(Material provided)

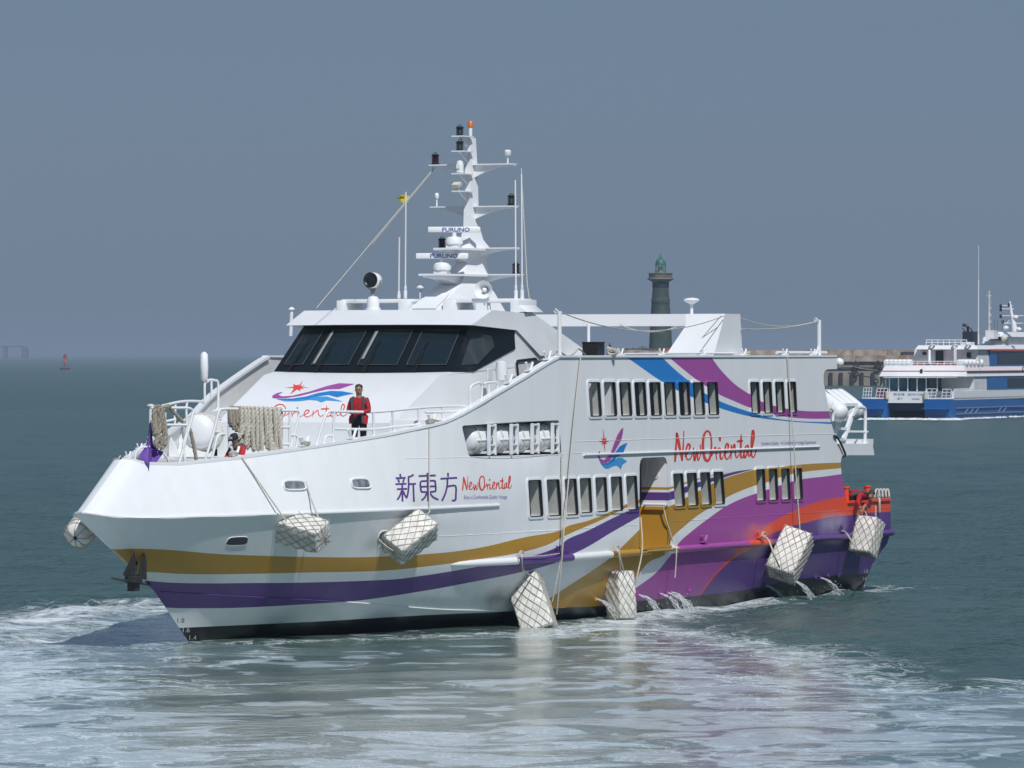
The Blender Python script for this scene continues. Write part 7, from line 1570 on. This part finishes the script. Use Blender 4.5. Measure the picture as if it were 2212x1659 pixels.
foam = np.maximum(foam, .38 * area([(-200, 1600), (900, 1560), (2300, 1600), (2300, 1800), (-200, 1800)], 3.0))
foam = np.maximum(foam, .85 * blob([(1855, 1275), (1890, 1272), (1925, 1270)], 1.2))
foam = np.maximum(foam, .55 * blob([(1560, 1300), (1640, 1293), (1760, 1283), (1870, 1274)], .8)); foam = np.maximum(foam, .62 * blob([(415, 1391), (700, 1383), (1000, 1373), (1150, 1364)], .8))
film = np.zeros_like(X)
film = np.maximum(film, .95 * area([(-300, 1400), (110, 1400), (330, 1500), (480, 1600), (700, 1640), (900, 1700), (-300, 1900)], 5.0))
film = np.maximum(film, .80 * area([(300, 1620), (900, 1560), (1300, 1470), (1700, 1500), (2300, 1560), (2300, 1900), (-300, 1900)], 7.0))
film = np.maximum(film, .75 * area([(1180, 1375), (1330, 1360), (1560, 1395), (1850, 1465), (2300, 1490), (2300, 1700), (1300, 1500)], 4.0))
film = np.maximum(film, .50 * area([(600, 1500), (1200, 1430), (1300, 1500), (1000, 1600), (500, 1600)], 5.0)); film = np.maximum(film, .28)
Zs = np.zeros_like(X)
STEP = np.gradient(dd)[:, None] * np.ones((1, nl))
for i in range(70):
    lam = math.exp(rng.uniform(math.log(.8), math.log(5.0))); k = 2 * math.pi / lam; ang = rng.normal(.9, .75); ph = rng.uniform(0, 6.28)
    calm = np.clip((lam - 1.2) / 3.0, .10, .9); w = (1 - milk * (1 - calm * .40)) * np.clip(lam / (2.2 * STEP), 0, 1) ** 2
    Zs += .0088 * lam ** .8 * .42 * w * np.sin(k * (X * math.cos(ang) + Y * math.sin(ang)) + ph)
for i in range(26):
    lam = math.exp(rng.uniform(math.log(.9), math.log(5.0))); k = 2 * math.pi / lam; ang = rng.uniform(0, 6.28); Zs += .011 * lam ** .8 * np.clip(foam - .45, 0, 1) * .9 * np.sin(k * (X * math.cos(ang) + Y * math.sin(ang)) + rng.uniform(0, 6.28))
Zs += .07 * blob([(110, 1400), (220, 1440), (330, 1478), (420, 1490)], 1.0) + .08 * blob([(420, 1398), (470, 1404), (540, 1402)], .7) + .10 * blob([(-200, 1362), (90, 1342), (260, 1320)], 1.2)
STEP = np.gradient(dd)[:, None] * np.ones((1, nl))
edge = np.minimum(np.minimum(DDg - D0, D1 - DDg), LW - np.abs(LLg)); Zs *= np.clip(edge / 6, 0, 1)
me = bpy.data.meshes.new('sea_near'); vs = np.stack([X.ravel(), Y.ravel(), Zs.ravel()], 1)
ii = (np.arange(nd - 1)[:, None] * nl + np.arange(nl - 1)[None, :]).ravel(); fs = np.stack([ii, ii + 1, ii + nl + 1, ii + nl], 1)
me.vertices.add(len(vs)); me.vertices.foreach_set('co', vs.ravel()); me.loops.add(fs.size); me.loops.foreach_set('vertex_index', fs.ravel()); me.polygons.add(len(fs)); me.polygons.foreach_set('loop_start', np.arange(len(fs)) * 4); me.polygons.foreach_set('use_smooth', np.ones(len(fs), bool)); me.update(calc_edges=True)
for nme, arr in (('milk', milk), ('foam', foam), ('film', film)): a = me.attributes.new(nme, 'FLOAT', 'POINT'); a.data.foreach_set('value', arr.ravel().astype(np.float32))
me.materials.append(seamat('harbour water with wake', True)); o = bpy.data.objects.new('water', me); COL.objects.link(o); o['kind'] = 'structure'
if o.data.polygons[0].normal.z < 0: me.flip_normals()
def SP(d, l): return C2 + F2 * d + R2 * l
FARX = 40000.0; b_ = B()
rad = [-60, D0, D1, 400, 700, 1200, 2500, 6000, FARX]
def q4(a, b2, c, d): b_.add([a, b2, c, d], [(0, 1, 2, 3)])
q4(SP(-3000, -FARX), SP(-3000, FARX), SP(D0, FARX), SP(D0, -FARX)); q4(SP(D0, -FARX), SP(D0, -LW), SP(D1, -LW), SP(D1, -FARX)); q4(SP(D0, LW), SP(D0, FARX), SP(D1, FARX), SP(D1, LW)); q4(SP(D1, -FARX), SP(D1, FARX), SP(FARX, FARX), SP(FARX, -FARX))
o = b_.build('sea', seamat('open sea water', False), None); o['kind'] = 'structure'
if o.data.polygons[0].normal.z < 0: o.data.flip_normals()

# ------------------------------------------------------------------ haze over the water
HZ = True
if HZ:
    b_ = B(); z0_, z1_ = -1.0, 32.0; lo_, hi_ = -150.0, 15000.0
    vs = [SP(lo_, -7000) , SP(lo_, 7000), SP(hi_, 7000), SP(hi_, -7000)]; b_.add([v + Vector((0, 0, z0_)) for v in vs] + [v + Vector((0, 0, z1_)) for v in vs], [(3, 2, 1, 0), (4, 5, 6, 7), (0, 1, 5, 4), (1, 2, 6, 5), (2, 3, 7, 6), (3, 0, 4, 7)])
    hm = bpy.data.materials.new('sea haze'); hm.use_nodes = True; ht = hm.node_tree; ht.nodes.clear(); ho = ht.nodes.new('ShaderNodeOutputMaterial'); hv = ht.nodes.new('ShaderNodeVolumePrincipled')
    hv.inputs['Color'].default_value = (.52, .64, .80, 1); hv.inputs['Density'].default_value = .00016; hv.inputs['Anisotropy'].default_value = 0.0; ht.links.new(hv.outputs[0], ho.inputs['Volume'])
    o = b_.build('haze', hm, None); o['kind'] = 'stuff'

(Aim)
Repeat only the stretch of lines that begins at the line containing "o = b_.build('sea', seamat('open" and ends at the last line above, both included.

(Solution to this task)
o = b_.build('sea', seamat('open sea water', False), None); o['kind'] = 'structure'
if o.data.polygons[0].normal.z < 0: o.data.flip_normals()

# ------------------------------------------------------------------ haze over the water
HZ = True
if HZ:
    b_ = B(); z0_, z1_ = -1.0, 32.0; lo_, hi_ = -150.0, 15000.0
    vs = [SP(lo_, -7000) , SP(lo_, 7000), SP(hi_, 7000), SP(hi_, -7000)]; b_.add([v + Vector((0, 0, z0_)) for v in vs] + [v + Vector((0, 0, z1_)) for v in vs], [(3, 2, 1, 0), (4, 5, 6, 7), (0, 1, 5, 4), (1, 2, 6, 5), (2, 3, 7, 6), (3, 0, 4, 7)])
    hm = bpy.data.materials.new('sea haze'); hm.use_nodes = True; ht = hm.node_tree; ht.nodes.clear(); ho = ht.nodes.new('ShaderNodeOutputMaterial'); hv = ht.nodes.new('ShaderNodeVolumePrincipled')
    hv.inputs['Color'].default_value = (.52, .64, .80, 1); hv.inputs['Density'].default_value = .00016; hv.inputs['Anisotropy'].default_value = 0.0; ht.links.new(hv.outputs[0], ho.inputs['Volume'])
    o = b_.build('haze', hm, None); o['kind'] = 'stuff'